I like to imagine that there is at least one cut of Fast Five where Johnson and Diesel make out for a couple of minutes.
Now that a precedent has been set for randos typing words into the internet that Vin Diesel makes a reality I’d like to personally address the Guardians of the Galaxy VoiceOver artist and say that I’d love to see Vin Diesel and Dwayne Johnson have a fun friend date where they maybe play miniature golf and grab coffee. I’m not shipping or anything. They don’t have to do anything sexual. I just think we need more representations of gentle male friendships in action movies.
Johnson is so impressed by Dom that he decides to fight by his side. Villains and heroes alike have a curious way of changing sides in these movies.

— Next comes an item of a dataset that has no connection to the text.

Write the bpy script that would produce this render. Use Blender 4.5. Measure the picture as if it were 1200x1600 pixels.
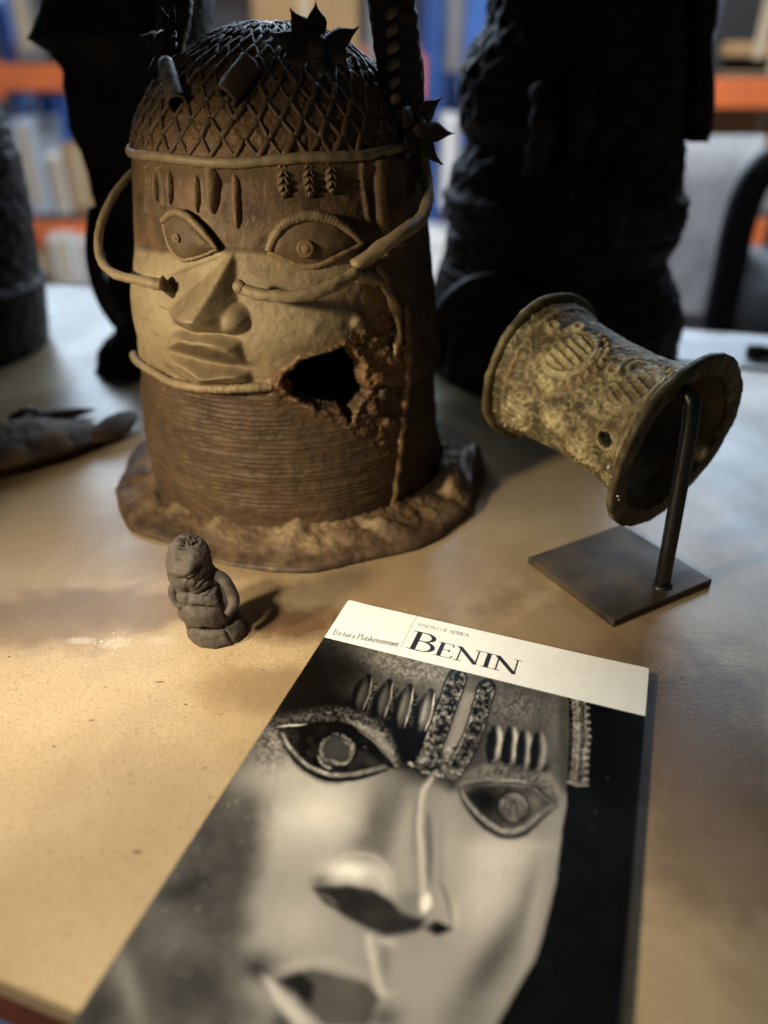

Fast Five has a Marvel-style mid-credit sequence where Eva Mendes returns to inform Hobbs that Letty, whose violent death was the catalyst for Fast & Furious is not actually dead.
BUM BUM BUM! In Fast Five family is so powerful that it transcends death. This is not the first time the Fast and the Furious movies have killed off a character, then cavalierly brought them back to life.
Poor Han sure seemed to meet his maker in a fiery crash in Fast & Furious: Tokyo Drift only to come miraculously back to life for the sequels. Perhaps those crisps that Han is always eating make him immortal. That’s no more far-fetched than the rest of the movie.
The Fast and the Furious movies have gotten so out there that if dragons and wizards were introduced as a major element of the franchise nobody would question it.
I’m here for it! It’s very rare for a series to find itself in its fifth entry. It’s even more unusual for a fourth sequel to be the best movie in a film series but Fast Five accomplishes that curious feat.
That consequently makes everything to come a letdown but isn’t that just the way life is? It fucking sucks but at least there are movies in the Fast and the Furious franchise to distract us from the inexorable horror of existence.
You're doing a great job with these, buddy, and I am excited that you've already finished writing all the entries for this. It feels good to be ahead a little for once. And yes, I am commenting nice things about myself on my own piece. No, there's nothing sad about that.
"I like Johnson actor best when he is either spoofing his tough guy image by playing lost and confused fools in outliers like Be Cool, Southland Tales and Pain and Gain or playing the living personification of macho male certainty here. "
Please tell me this means you also like the Jumanji movies he did -- the second of which has him channelling Danny DeVito for the bulk of the proceedings
(Co-star Awkwafina actually does a better DeVito when called upon, but still.)